◆ COLLECTED MATERIAL:
*****

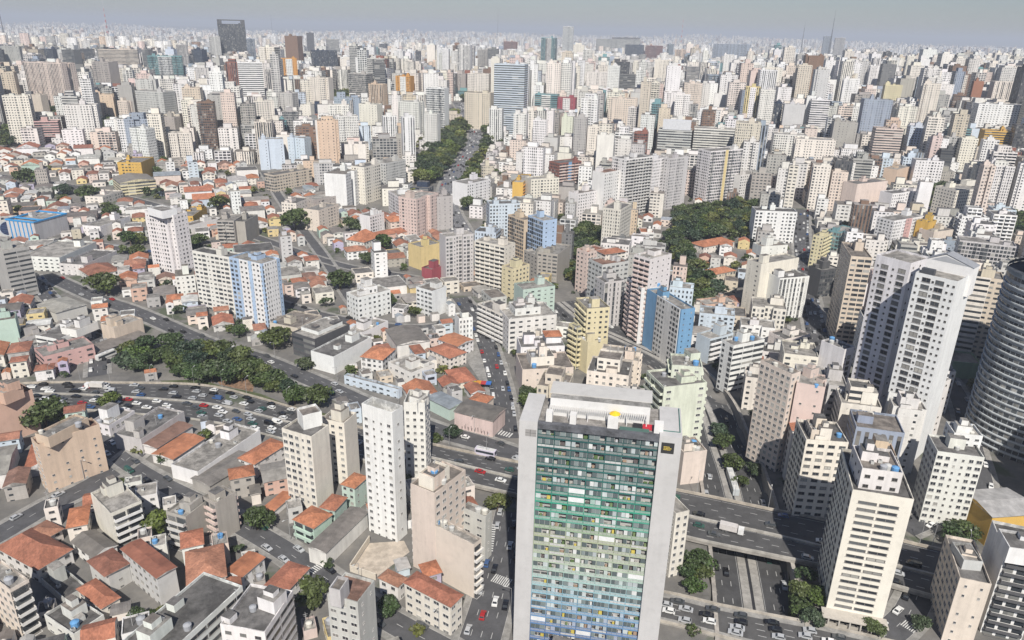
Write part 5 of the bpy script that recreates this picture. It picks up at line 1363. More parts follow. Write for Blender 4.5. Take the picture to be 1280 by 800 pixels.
def single(px, py, rpx, where, h=1.5):
    P = G(px, py); k = proj(*P)[2]; r_ = rpx*k/F; TREES.append((P[0], P[1], r_, r_*h, 1, where)); mark_poly(rect_poly(P[0], P[1], r_*1.5, r_*1.5, 0), 0)
grove('in the wooded strip beside the expressway', [(150,455),(178,438),(215,430),(262,440),(310,458),(350,478),(405,496),(400,508),(340,505),(300,496),(250,478),(215,468),(170,470)], (4.5,8), 8, keep=.8)
grove('on the slope above the wooded strip', [(188,408),(205,398),(250,420),(262,436),(225,432),(195,425)], (4,6), 7)
grove('in the wooded garden between the towers', [(838,300),(845,268),(880,262),(935,272),(945,290),(918,300),(870,300),(865,330),(893,370),(880,392),(850,372),(850,340)], (6,9), 10)
grove('behind the wooded garden', [(905,268),(940,255),(947,290),(925,300)], (6,9), 10)
grove('beside the slim cream tower', [(710,320),(722,290),(745,288),(758,300),(750,322),(730,330)], (6,8), 9)
grove('below the light blue end wall', [(705,345),(712,325),(735,330),(728,370),(715,375)], (5,7), 9)
grove('along the tree-lined avenue, on its left', [(522,230),(528,198),(556,172),(583,148),(594,160),(578,186),(558,214),(548,240)], (9,12), 12)
grove('along the tree-lined avenue, on its right', [(592,200),(606,172),(610,132),(622,130),(620,165),(606,196)], (7,10), 13)
grove('along the right kerb of the tree-lined avenue', [(578,228),(590,208),(600,190),(604,172),(612,176),(606,200),(596,222),(588,240)], (6,8), 9)
grove('where the tree-lined avenue meets the ridge', [(560,150),(575,128),(600,122),(600,138),(580,152)], (9,12), 14)
grove('at the bend of the tree-lined avenue', [(566,262),(575,225),(588,232),(590,262),(580,278)], (7,9), 11)
grove('in the park on the ridge', [(495,86),(590,78),(590,96),(548,97),(500,93)], (11,15), 20)
grove('in the small park on the slope', [(800,140),(806,122),(824,115),(842,128),(838,142)], (10,14), 16)
grove('along the avenue behind the viaduct', [(884,605),(890,545),(898,535),(925,575),(940,618),(925,622),(905,570)], (4.5,6.5), 8, pad=2)
grove('on the bank below the viaduct', [(858,735),(860,690),(886,700),(884,742)], (4,5.5), 7)
grove('between the avenue and the cream tower', [(985,760),(990,712),(1010,705),(1028,720),(1026,772),(1000,775)], (4.5,6), 7)
grove('behind the cream tower by the viaduct', [(1142,672),(1150,652),(1200,655),(1222,668),(1215,680),(1165,684)], (4,6), 7.5)
grove('beside the right foot of the cream tower', [(1110,765),(1112,735),(1128,735),(1126,775)], (4,5.5), 7)
grove('on the right hillside', [(1160,250),(1168,238),(1190,240),(1185,275),(1170,280)], (7,10), 13)
grove('at the right edge of the hillside', [(1225,245),(1232,225),(1280,222),(1285,250),(1240,258)], (8,11), 14)
grove('on the right below the hillside', [(1228,300),(1240,282),(1285,276),(1290,310),(1262,306)], (7,9), 12)
grove('along the shaded street', [(994,330),(990,282),(1000,280),(1012,345),(1006,350)], (5,7), 9)
grove('behind the tall white tower', [(147,322),(150,302),(182,300),(184,322)], (5,7), 9)
grove('to the right of the tall white tower', [(226,325),(228,300),(255,305),(258,322)], (5,7), 10)
grove('in the small grove behind the rainbow slab', [(645,520),(650,490),(690,487),(695,515)], (4.5,6), 7)
grove('left of the blocks on the left hillside', [(0,188),(2,165),(22,160),(24,182)], (7,9), 13)
grove('between the towers on the left hillside', [(62,152),(60,138),(88,138),(88,155)], (7,10), 14)
grove('below the wide pale grey slab', [(130,170),(132,152),(160,150),(200,158),(196,170),(160,172)], (7,9), 14)
grove('left of the narrow cream block', [(415,142),(418,118),(440,120),(444,142)], (8,10), 15)
grove('on the slope under the cream tower', [(872,480),(870,440),(900,452),(905,480)], (5,7), 9)
grove('behind the white twin tower', [(1040,455),(1046,430),(1060,432),(1058,455)], (4,5), 8)
grove('by the right edge towers', [(1205,505),(1200,480),(1215,478),(1222,500)], (4,5.5), 8)
for x, y, r_, wh in ((6,530,26,'in the dark clump at the left edge of the expressway'),(32,535,27,'in the dark clump at the left edge of the expressway'),(58,533,26,'in the dark clump at the left edge of the expressway'),(76,528,17,'in the dark clump at the left edge of the expressway'),(1000,768,17,'between the avenue and the cream tower'),(1015,782,16,'between the avenue and the cream tower'),(1003,748,16,'between the avenue and the cream tower'),(1006,728,14,'between the avenue and the cream tower'),(1018,755,17,'between the avenue and the cream tower'),(866,742,15,'on the bank below the viaduct'),(874,722,14,'on the bank below the viaduct'),(862,712,12,'on the bank below the viaduct'),(903,562,15,'in the middle of the avenue behind the viaduct'),(913,588,16,'in the middle of the avenue behind the viaduct'),(897,545,13,'in the middle of the avenue behind the viaduct'),(924,610,11,'in the middle of the avenue behind the viaduct'),(134,368,20,'by the junction on the left'),(344,436,19,'beside the service road'),(425,362,18,'among the low houses'),(138,508,13,'standing in the expressway median'),(322,662,21,'by the blank concrete twin'),(200,668,20,'beside the concrete tower'),(388,755,24,'at the bottom beside the white slab apartments'),(622,640,16,'behind the down street'),(484,768,18,'beside the ornate corner building'),(412,708,10,'by the courtyard wall'),(565,548,11,'beside the service road, right end'),(545,552,9,'below the white tower'),(478,385,17,'beside the white two storey building'),(370,287,20,'behind the red roofed houses'),(108,252,14,'among the left houses'),(80,244,11,'among the left houses, further left'),(140,272,12,'behind the white plain hall'),(36,232,15,'near the left edge'),(230,300,12,'by the long white row'),(275,262,14,'near the pair of grey slabs'),(440,290,12,'left of the large red hip roof'),(478,312,14,'right of the large red hip roof'),(460,330,12,'below the large red hip roof'),(205,580,11,'in the lane by the halls'),(174,565,9,'by the lane of the halls'),(258,548,9,'in the yard of the halls'),(522,790,10,'on the pavement at the bottom'),(1092,793,14,'at the foot of the cream tower'),(1150,785,13,'at the bottom right corner street'),(865,790,10,'at the end of the bridge street'),(945,596,12,'behind the viaduct on the right'),(1195,560,11,'beside the white twin tower'),(440,760,13,'at the bottom by the pale block'),(300,420,11,'beside the gridded slab'),(290,455,10,'with purple blossom by the wooded strip'),(380,462,12,'on the verge of the service road')):
    single(x, y, r_, wh)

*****

◆ AIM:
Retype each line of the listing above word for word. Exclude the pictures.

◆ SOLUTION TO THIS TASK:
Write part 5 of the bpy script that recreates this picture. It picks up at line 1363. More parts follow. Write for Blender 4.5. Take the picture to be 1280 by 800 pixels.
def single(px, py, rpx, where, h=1.5):
    P = G(px, py); k = proj(*P)[2]; r_ = rpx*k/F; TREES.append((P[0], P[1], r_, r_*h, 1, where)); mark_poly(rect_poly(P[0], P[1], r_*1.5, r_*1.5, 0), 0)
grove('in the wooded strip beside the expressway', [(150,455),(178,438),(215,430),(262,440),(310,458),(350,478),(405,496),(400,508),(340,505),(300,496),(250,478),(215,468),(170,470)], (4.5,8), 8, keep=.8)
grove('on the slope above the wooded strip', [(188,408),(205,398),(250,420),(262,436),(225,432),(195,425)], (4,6), 7)
grove('in the wooded garden between the towers', [(838,300),(845,268),(880,262),(935,272),(945,290),(918,300),(870,300),(865,330),(893,370),(880,392),(850,372),(850,340)], (6,9), 10)
grove('behind the wooded garden', [(905,268),(940,255),(947,290),(925,300)], (6,9), 10)
grove('beside the slim cream tower', [(710,320),(722,290),(745,288),(758,300),(750,322),(730,330)], (6,8), 9)
grove('below the light blue end wall', [(705,345),(712,325),(735,330),(728,370),(715,375)], (5,7), 9)
grove('along the tree-lined avenue, on its left', [(522,230),(528,198),(556,172),(583,148),(594,160),(578,186),(558,214),(548,240)], (9,12), 12)
grove('along the tree-lined avenue, on its right', [(592,200),(606,172),(610,132),(622,130),(620,165),(606,196)], (7,10), 13)
grove('along the right kerb of the tree-lined avenue', [(578,228),(590,208),(600,190),(604,172),(612,176),(606,200),(596,222),(588,240)], (6,8), 9)
grove('where the tree-lined avenue meets the ridge', [(560,150),(575,128),(600,122),(600,138),(580,152)], (9,12), 14)
grove('at the bend of the tree-lined avenue', [(566,262),(575,225),(588,232),(590,262),(580,278)], (7,9), 11)
grove('in the park on the ridge', [(495,86),(590,78),(590,96),(548,97),(500,93)], (11,15), 20)
grove('in the small park on the slope', [(800,140),(806,122),(824,115),(842,128),(838,142)], (10,14), 16)
grove('along the avenue behind the viaduct', [(884,605),(890,545),(898,535),(925,575),(940,618),(925,622),(905,570)], (4.5,6.5), 8, pad=2)
grove('on the bank below the viaduct', [(858,735),(860,690),(886,700),(884,742)], (4,5.5), 7)
grove('between the avenue and the cream tower', [(985,760),(990,712),(1010,705),(1028,720),(1026,772),(1000,775)], (4.5,6), 7)
grove('behind the cream tower by the viaduct', [(1142,672),(1150,652),(1200,655),(1222,668),(1215,680),(1165,684)], (4,6), 7.5)
grove('beside the right foot of the cream tower', [(1110,765),(1112,735),(1128,735),(1126,775)], (4,5.5), 7)
grove('on the right hillside', [(1160,250),(1168,238),(1190,240),(1185,275),(1170,280)], (7,10), 13)
grove('at the right edge of the hillside', [(1225,245),(1232,225),(1280,222),(1285,250),(1240,258)], (8,11), 14)
grove('on the right below the hillside', [(1228,300),(1240,282),(1285,276),(1290,310),(1262,306)], (7,9), 12)
grove('along the shaded street', [(994,330),(990,282),(1000,280),(1012,345),(1006,350)], (5,7), 9)
grove('behind the tall white tower', [(147,322),(150,302),(182,300),(184,322)], (5,7), 9)
grove('to the right of the tall white tower', [(226,325),(228,300),(255,305),(258,322)], (5,7), 10)
grove('in the small grove behind the rainbow slab', [(645,520),(650,490),(690,487),(695,515)], (4.5,6), 7)
grove('left of the blocks on the left hillside', [(0,188),(2,165),(22,160),(24,182)], (7,9), 13)
grove('between the towers on the left hillside', [(62,152),(60,138),(88,138),(88,155)], (7,10), 14)
grove('below the wide pale grey slab', [(130,170),(132,152),(160,150),(200,158),(196,170),(160,172)], (7,9), 14)
grove('left of the narrow cream block', [(415,142),(418,118),(440,120),(444,142)], (8,10), 15)
grove('on the slope under the cream tower', [(872,480),(870,440),(900,452),(905,480)], (5,7), 9)
grove('behind the white twin tower', [(1040,455),(1046,430),(1060,432),(1058,455)], (4,5), 8)
grove('by the right edge towers', [(1205,505),(1200,480),(1215,478),(1222,500)], (4,5.5), 8)
for x, y, r_, wh in ((6,530,26,'in the dark clump at the left edge of the expressway'),(32,535,27,'in the dark clump at the left edge of the expressway'),(58,533,26,'in the dark clump at the left edge of the expressway'),(76,528,17,'in the dark clump at the left edge of the expressway'),(1000,768,17,'between the avenue and the cream tower'),(1015,782,16,'between the avenue and the cream tower'),(1003,748,16,'between the avenue and the cream tower'),(1006,728,14,'between the avenue and the cream tower'),(1018,755,17,'between the avenue and the cream tower'),(866,742,15,'on the bank below the viaduct'),(874,722,14,'on the bank below the viaduct'),(862,712,12,'on the bank below the viaduct'),(903,562,15,'in the middle of the avenue behind the viaduct'),(913,588,16,'in the middle of the avenue behind the viaduct'),(897,545,13,'in the middle of the avenue behind the viaduct'),(924,610,11,'in the middle of the avenue behind the viaduct'),(134,368,20,'by the junction on the left'),(344,436,19,'beside the service road'),(425,362,18,'among the low houses'),(138,508,13,'standing in the expressway median'),(322,662,21,'by the blank concrete twin'),(200,668,20,'beside the concrete tower'),(388,755,24,'at the bottom beside the white slab apartments'),(622,640,16,'behind the down street'),(484,768,18,'beside the ornate corner building'),(412,708,10,'by the courtyard wall'),(565,548,11,'beside the service road, right end'),(545,552,9,'below the white tower'),(478,385,17,'beside the white two storey building'),(370,287,20,'behind the red roofed houses'),(108,252,14,'among the left houses'),(80,244,11,'among the left houses, further left'),(140,272,12,'behind the white plain hall'),(36,232,15,'near the left edge'),(230,300,12,'by the long white row'),(275,262,14,'near the pair of grey slabs'),(440,290,12,'left of the large red hip roof'),(478,312,14,'right of the large red hip roof'),(460,330,12,'below the large red hip roof'),(205,580,11,'in the lane by the halls'),(174,565,9,'by the lane of the halls'),(258,548,9,'in the yard of the halls'),(522,790,10,'on the pavement at the bottom'),(1092,793,14,'at the foot of the cream tower'),(1150,785,13,'at the bottom right corner street'),(865,790,10,'at the end of the bridge street'),(945,596,12,'behind the viaduct on the right'),(1195,560,11,'beside the white twin tower'),(440,760,13,'at the bottom by the pale block'),(300,420,11,'beside the gridded slab'),(290,455,10,'with purple blossom by the wooded strip'),(380,462,12,'on the verge of the service road')):
    single(x, y, r_, wh)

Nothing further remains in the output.